One of several archaeological sites the Alutiiq Museum archaeological staff surveyed near Karluk Lake
Alutiiq Museum Archaeology Department & Repository
One of several archaeological sites the Alutiiq Museum archaeological staff surveyed near Karluk Lake.

There are over 2,400 archaeological sites of all types across the Kodiak Archipelago; many of which date back to when the Alutiiq/Sugpiaq people first started living off the land. Archaeologists are focusing on some surprising finds from one area in particular in the island’s interior as they plan more digs for this summer.

The Alutiiq/Sugpiaq people have been using Karluk Lake for more than 6,000 years. It’s located in the southwestern part of the island, near the village of Larsen Bay. Archaeologists recently completed a dig at one major site in the area and plan to excavate another site later this summer, which is only hundreds of years old rather than thousands. Patrick Saltonstall, the curator of archaeology at the Alutiiq Museum, said the upcoming dig involves a ceremonial house or qasgiq.

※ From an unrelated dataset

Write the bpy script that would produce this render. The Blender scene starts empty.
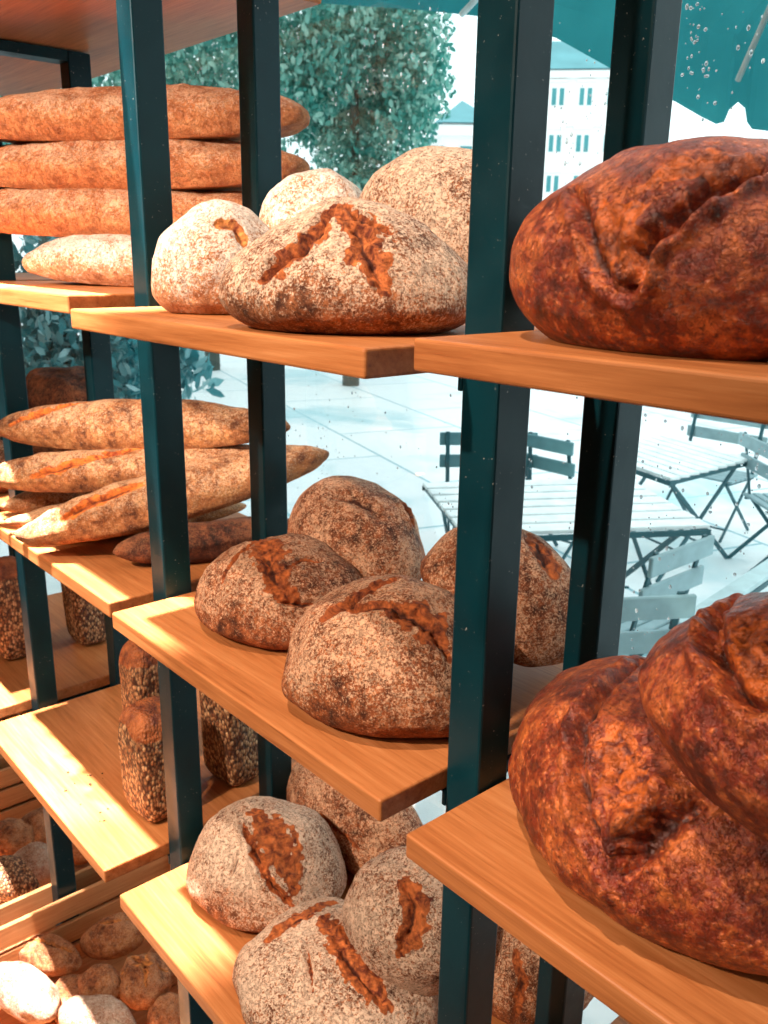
import bpy, bmesh, math, random
from mathutils import Vector, Matrix, Euler, noise
from mathutils.bvhtree import BVHTree
R = math.radians
scene = bpy.context.scene
col = scene.collection
random.seed(7)

# ------------------------------------------------------------------ camera
S, H = .85, 1.96
FPX = 875.99
CAM = Vector((.8225*S, -.7868*S, H))
_ya, _pi, _ro = R(41.2988), R(16.2743), R(.8917)
_fh = Vector((-math.cos(_ya), math.sin(_ya), 0)); _r = Vector((math.sin(_ya), math.cos(_ya), 0)); _up = Vector((0, 0, 1))
FW = _fh*math.cos(_pi) - _up*math.sin(_pi); _u = _fh*math.sin(_pi) + _up*math.cos(_pi)
CR = _r*math.cos(_ro) + _u*math.sin(_ro); CU = -_r*math.sin(_ro) + _u*math.cos(_ro)
def ray(px, py): return (FW*FPX + CR*(px-384) - CU*(py-512)).normalized()
def onz(px, py, z):
    d = ray(px, py); return CAM + d*((z-CAM.z)/d.z)
def ony(px, py, y):
    d = ray(px, py); return CAM + d*((y-CAM.y)/d.y)
def along(px, py, dist): return CAM + ray(px, py)*dist
cam = bpy.data.cameras.new('camera'); cam.sensor_fit = 'VERTICAL'; cam.sensor_height = 36; cam.lens = FPX/1024*36
cam.clip_start = .02; cam.clip_end = 500
co = bpy.data.objects.new('camera', cam); col.objects.link(co)
m = Matrix((CR, CU, -FW)).transposed().to_4x4(); m.translation = CAM; co.matrix_world = m
scene.camera = co
cam.dof.use_dof = True; cam.dof.focus_distance = 1.05; cam.dof.aperture_fstop = 12

# ------------------------------------------------------------------ helpers
def tag(o, label=None, cat=None, group=None, kind=None):
    if label: o['label'] = label
    if cat: o['category'] = cat
    if group: o['group'] = group
    if kind: o['kind'] = kind
    return o
def empty(name, loc=(0, 0, 0), rz=0):
    o = bpy.data.objects.new(name, None); col.objects.link(o); o.location = loc; o.rotation_euler.z = rz
    o.empty_display_size = .05
    return o
def obj(name, bm, mat, parent=None, smooth=False):
    me = bpy.data.meshes.new(name); bm.normal_update(); bm.to_mesh(me); bm.free()
    if smooth:
        for p in me.polygons: p.use_smooth = True
    for mm in (mat if isinstance(mat, (list, tuple)) else [mat]): me.materials.append(mm)
    o = bpy.data.objects.new(name, me); col.objects.link(o)
    if parent: o.parent = parent
    return o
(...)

Separately, Saltonstall referred to one of the sites the team has already excavated at Karluk Lake, site 309, as a super structure. This was an unexpected find for the team of archaeologists, especially because of the amount of labor that would have gone into building it.

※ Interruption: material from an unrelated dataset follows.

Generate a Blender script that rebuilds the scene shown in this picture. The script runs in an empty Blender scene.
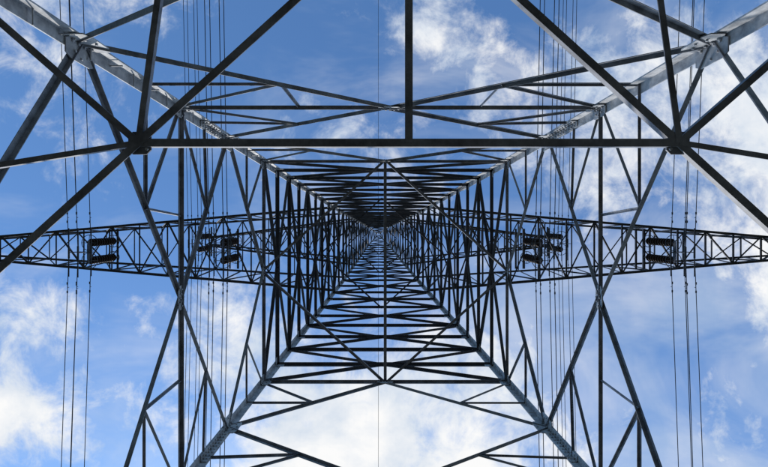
import bpy, bmesh, math, random
from mathutils import Vector, Matrix
random.seed(7)
S=0.85; CAMH=1.6
CX,CY=0.22,1.18
R=0.9075
ZG=-CAMH/S
F=500.0; VU,VV=376.0,222.0
def W(x,y,z): return Vector((x*S,y*S,z*S+CAMH))
def sw(Z):
    if Z<=24: return 4-0.09*Z
    if Z<=42: return 1.84+(0.9-1.84)*(Z-24)/18
    return 0.9+(0.12-0.9)*(Z-42)/5
def corner(sx,sy,Z): return W(CX+sx*sw(Z),CY+sy*R*sw(Z),Z)
FACES={'n':((-1,-1),(1,-1)),'s':((-1,1),(1,1)),'w':((-1,-1),(-1,1)),'e':((1,-1),(1,1))}
NRM={'n':Vector((0,1,0)),'s':Vector((0,-1,0)),'w':Vector((1,0,0)),'e':Vector((-1,0,0))}
def fp(f,t,Z):
    a,b=FACES[f]
    A=corner(a[0],a[1],Z);B=corner(b[0],b[1],Z)
    return A.lerp(B,(t+1)/2)

# ---------- materials
def steel(name,c1,c2,metal=0.0,rough=0.6,sc=3.0,spec=.5):
    m=bpy.data.materials.new(name);m.use_nodes=True
    n=m.node_tree.nodes;l=m.node_tree.links
    b=n['Principled BSDF']
    tc=n.new('ShaderNodeTexCoord')
    no=n.new('ShaderNodeTexNoise');no.inputs['Scale'].default_value=sc;no.inputs['Detail'].default_value=4;no.inputs['Roughness'].default_value=.7
    l.new(tc.outputs['Object'],no.inputs['Vector'])
    r=n.new('ShaderNodeValToRGB');r.color_ramp.elements[0].position=.35;r.color_ramp.elements[1].position=.65
    r.color_ramp.elements[0].color=(*c1,1);r.color_ramp.elements[1].color=(*c2,1)
    l.new(no.outputs[0],r.inputs[0]);l.new(r.outputs[0],b.inputs['Base Color'])
    b.inputs['Metallic'].default_value=metal;b.inputs['Roughness'].default_value=rough
    b.inputs['Specular IOR Level'].default_value=spec
    return m
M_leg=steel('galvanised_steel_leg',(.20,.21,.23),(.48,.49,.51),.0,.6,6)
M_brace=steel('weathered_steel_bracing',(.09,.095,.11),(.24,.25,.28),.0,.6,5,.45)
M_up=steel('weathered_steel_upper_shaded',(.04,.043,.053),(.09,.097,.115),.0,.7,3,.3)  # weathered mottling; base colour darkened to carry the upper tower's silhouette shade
M_ins=steel('brown_porcelain',(.03,.017,.012),(.05,.03,.022),0,.5,3,.3)
M_wire=steel('aluminium_conductor',(.03,.03,.035),(.05,.05,.06),.0,.7,3,.2)
M_conc=steel('concrete',(.28,.27,.25),(.4,.39,.36),0,.9)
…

“It was dug two feet into the ground, over that whole area. All that dirt was taken outside and then put on the roof. They had wood lined all the way around the walls, upright planks, to hold back the wall," Saltonstall explained. "And we actually analyzed the wood and it looks like it was all cottonwood that they used to build it. They had to work all that cottonwood with stone tools."

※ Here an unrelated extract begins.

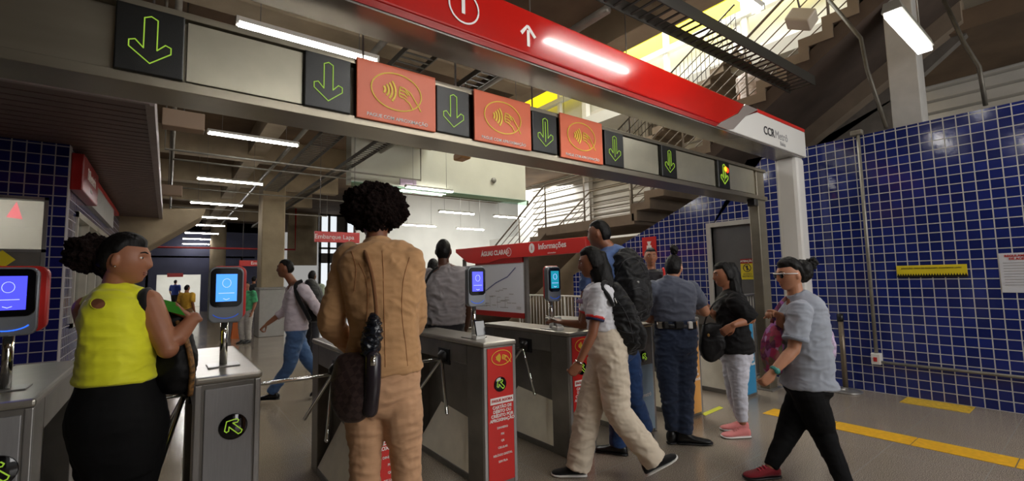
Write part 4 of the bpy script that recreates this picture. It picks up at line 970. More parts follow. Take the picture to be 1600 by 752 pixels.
def face_parts(root, c, M, s=1.0, hair=HAIR):
    for sx in (-1, 1):
        e = obj('eye', MB().ell(c + M @ V((sx * .031 * s, .0705 * s, .010 * s)), .0125 * s, .009 * s, .0062 * s, M, 14, 10), EYEW, root)
        obj('iris', MB().ell(c + M @ V((sx * .031 * s, .0775 * s, .010 * s)), .0055 * s, .003 * s, .0055 * s, M, 12, 8), EYED, e)
        pts = [c + M @ V((sx * a * s, b * s, z * s)) for a, b, z in ((.014, .0905, .031), (.030, .0845, .037), (.047, .0735, .032))]
        obj('eyebrow', MB().tube(pts, [.003 * s, .0036 * s, .002 * s], 8, sub=3), hair, root)
    mb = MB(); mb.ell(c + M @ V((0, .0835 * s, -.058 * s)), .021 * s, .006 * s, .0040 * s, M, 16, 8); mb.ell(c + M @ V((0, .082 * s, -.067 * s)), .018 * s, .006 * s, .0045 * s, M, 16, 8)
    obj('lips', mb, LIP, root)
def hand_mb(mb, wrist, d, pn, ts, curl=.35, s=1.0, spread=1.0, curls=None):
    """d: wrist to fingers, pn: direction the palm faces, ts: +1/-1 which side the thumb leaves"""
    Y = V(d).normalized(); Z = -(V(pn) - Y * V(pn).dot(Y)).normalized(); X = Y.cross(Z)
    L = lambda x, y, z: wrist + (X * x + Y * y + Z * z) * s
    loftE(mb, [(L(0, -.012, 0), .024 * s, .018 * s), (L(0, .02, 0), .031 * s, .017 * s), (L(0, .055, 0), .039 * s, .015 * s), (L(0, .086, 0), .039 * s, .011 * s)], X, 4, 18, 2.4)
    for i, (bx, ln, r) in enumerate(((.030, .068, .0085), (.010, .077, .0088), (-.010, .072, .0084), (-.029, .056, .0076))):
        cu_ = (curls[i] if curls else curl) ; a = 0; p = V((ts * bx, .082, 0)); pts = [p.copy()]; rs = [r]
        fan = ts * bx * 2.6 * spread
        for k, f in enumerate((.46, .30, .24)):
            a += cu_ * (1.0, 1.15, .8)[k]; dv = V((fan * math.cos(a), math.cos(a), -math.sin(a))); dv.normalize(); p = p + dv * ln * f; pts.append(p.copy()); rs.append(r * (.95, .86, .74)[k])
        mb.tube([L(*q) for q in pts], [q * s for q in rs], 10, round_=True, sub=3)
    th = [V((ts * .026, .018, -.004)), V((ts * .047, .045, -.014)), V((ts * .054, .072, -.022 - .02 * curl)), V((ts * .050, .094, -.030 - .035 * curl))]
    mb.tube([L(*q) for q in th], [.013 * s, .0115 * s, .0095 * s, .0075 * s], 10, round_=True, sub=3)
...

He thinks this would have been a fairly typical house from 3,000 years ago, located on the coast. Most likely it was not used as a winter house as it did not contain a fireplace or hearth.
In total there were seven structures surveyed in the surrounding area of Karluk Lake, but more could be found once the team starts digging in other sites later this summer.

Karluk Lake super structure fully excavated
Alutiiq Museum Archaeology Department
The Karluk Lake super structure was fully excavated by Alutiiq Museum Archaeology team as of summer, 2023.

At some point though the 20 by 15-foot-long superstructure burned down. There’s clues left behind from that, too. For example, no human remains were found on site, so Saltonstall believes no one died in the fire, and everything important had been taken out of the big house.
But some artifacts that were found around the structure show more of a temporary, seasonal use of the site for fishing and hunting.

“Well we did find a lot of ulus for cleaning fish, which is what we expected. And we found the whetstones for sharpening them," Saltonstall said. "But we found a lot of hunting tools too, which was sort of a surprise – a lot of slate lances. And in later time period sites we actually found a lot of bear bone up there [at Karluk Lake], so there was quite a bit of hunting of bears it seems.”

Archaeologists also found a woven grass mat inside the super structure, made with a weaving technique that is consistent with patterns used up until 200 years ago.

Although digging is complete at this site, Saltonstall and a team of about five staff plan to do more excavations around Karluk Lake later this summer, in August. Saltonstall said that work is paid for by Koniag Inc. and the Brown Bear Center.

Archaeological site at Karluk Lake called site 309
Alutiiq Museum Archaeology Department & Repository
Archaeologists dig into layers on layers site at Karluk Lake called site 309, which revealed a 'super structure'.

Sites like the ones around Karluk Lake contribute to a historical record of Alutiiq culture. Alutiiq Elder and cultural bearer Ruth Dawson spoke about the significance of that record, before she passed away in 2022. She was part of a Stewards of Heritage projectwith the Alutiiq Museum.
Dawson also served nine years on the Native Village of Afognak Tribal Council where she actively participated in Dig Afognak Cultural Camp and supported the preservation of the Alutiiq language.

“Our written history is just 250 years old yet the [Alutiiq] people have lived on Kodiak Island for 7,000 plus years. Archaeology sites are our library, they hold the history of our people," Dawson said.

As the summer excavation season approaches, Saltonstall urges residents who come across artifacts or historical sites that are undiscovered on Kodiak Island, to document and report them to Alutiiq Museum staff. For more information about reporting artifacts or sites like the ones at Karluk Lake, contact the archaeological team at the Alutiiq Museum. It is illegal to remove artifacts from any archaeological site without permission from the land owner.

“I encourage people to take photos, report them. Sometimes if you tell us and take a photo, we can get permission from the landowner to collect it," Saltonstall said. "And most importantly never collect human remains. Never pick them up. Never disturb them.”

Saltonstall said he has learned about dozens of new archaeological sites around the Kodiak Archipelago from residents reporting them to him. His full presentation about the Karluk Lake sites can be viewed online at the Alutiiq Museum website.